What caught my ear yesterday evening was a poem read on WRCT. It was an interesting hour of Appalachia from a poet who name I didn't catch while I folded and sorted children's clothes, but the voices she created were clear. The closing piece was in the voice of a miner, deep within the coal wars of the 20's, writing the President. He allowed as how he'd seen men gassed in France, and wagons of men with the same limp limbs, the same bleeding from the nostrils, who'd been gassed in the mines, and he'd seen US planes ready to drop gas on the striking miners... He concluded his letter to his President that most of the men had been in France, and all of them had been in the mines, and they knew the President had the power to kill them, but they didn't know why they should be afraid of him or his power.
Some of us have FBI dossiers that date to our work to stop nukes, to stop the Vietnam War, to stop the Nicaraguan War, ... and all of us have had our votes stolen. The Regime has the power to spy on us, to spy on the DNC, the DSCC, the DCCC, the persons of Al Gore and John Kerry, on the cow that jumped over the moon, and to steal another election, and the one after that.
But they don't have the power to make us fear.
1 Diane Gilliam Fisher. If anyone can supply me with the text of the poem, I'll post it.
http://www.odeo.com/audio/623933/view
Comments
The do have the power to make me angry, though. Maybe if enough of us get angry, we can do something about it.
Nice post. :)
Posted by: shargash | February 6, 2006 08:13 PM
I'm stunned by that image of Bush. That's the network diagram of the Internet hubs that we used to show, in the network architecture of treason, how easy it would be to set up, well, TIA. Just sniff the hubs. Now here's a photo of Bush in front of it.

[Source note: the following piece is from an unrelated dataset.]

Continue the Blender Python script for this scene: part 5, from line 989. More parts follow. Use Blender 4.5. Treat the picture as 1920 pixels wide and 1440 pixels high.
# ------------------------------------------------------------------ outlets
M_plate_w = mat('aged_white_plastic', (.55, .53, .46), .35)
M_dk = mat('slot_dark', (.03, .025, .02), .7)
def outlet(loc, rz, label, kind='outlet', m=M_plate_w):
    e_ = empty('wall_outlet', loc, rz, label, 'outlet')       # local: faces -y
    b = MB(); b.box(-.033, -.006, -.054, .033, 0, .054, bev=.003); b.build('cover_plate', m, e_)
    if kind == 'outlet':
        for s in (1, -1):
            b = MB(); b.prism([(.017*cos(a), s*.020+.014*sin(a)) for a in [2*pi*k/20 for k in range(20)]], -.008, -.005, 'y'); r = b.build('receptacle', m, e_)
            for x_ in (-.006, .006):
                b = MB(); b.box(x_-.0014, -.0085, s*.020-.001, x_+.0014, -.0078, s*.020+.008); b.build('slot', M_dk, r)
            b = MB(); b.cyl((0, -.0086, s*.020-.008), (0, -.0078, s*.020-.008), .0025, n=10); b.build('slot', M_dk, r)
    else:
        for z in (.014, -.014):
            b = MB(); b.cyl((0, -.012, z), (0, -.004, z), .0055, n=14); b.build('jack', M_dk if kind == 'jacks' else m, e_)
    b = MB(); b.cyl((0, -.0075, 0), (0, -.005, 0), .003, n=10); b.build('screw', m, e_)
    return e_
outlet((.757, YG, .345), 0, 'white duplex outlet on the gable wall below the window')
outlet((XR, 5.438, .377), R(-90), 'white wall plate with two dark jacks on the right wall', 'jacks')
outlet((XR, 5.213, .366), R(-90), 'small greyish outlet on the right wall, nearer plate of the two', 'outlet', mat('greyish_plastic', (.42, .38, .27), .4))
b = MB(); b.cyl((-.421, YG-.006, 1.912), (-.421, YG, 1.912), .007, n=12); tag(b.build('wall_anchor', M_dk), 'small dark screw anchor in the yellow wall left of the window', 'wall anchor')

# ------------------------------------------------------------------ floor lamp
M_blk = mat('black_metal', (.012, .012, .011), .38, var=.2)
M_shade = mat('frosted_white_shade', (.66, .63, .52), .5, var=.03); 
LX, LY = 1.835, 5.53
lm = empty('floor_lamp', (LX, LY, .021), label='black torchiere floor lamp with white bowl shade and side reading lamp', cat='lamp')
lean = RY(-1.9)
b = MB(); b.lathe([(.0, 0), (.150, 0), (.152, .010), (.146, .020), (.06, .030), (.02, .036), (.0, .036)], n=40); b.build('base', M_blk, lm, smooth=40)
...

Posted by: lambert strether | February 6, 2006 09:08 PM
And do have the link to the source of the photo? I want to put this in the context of our liveblogging of the surveillance hearings. TIA...
Posted by: lambert strether | February 6, 2006 10:14 PM
Joe McGuckin posted it to NANOG Sunday morning.
The url is: http://tinyurl.com/doy6r
Posted by: ebw | February 6, 2006 10:55 PM
The poetry collection you want is "Kettle Bottom," from Perugia Press, in Florence, MA.
I'll see if I can dig up the text, I don't know aboutr rights, though you can probably contact he author through the publisher.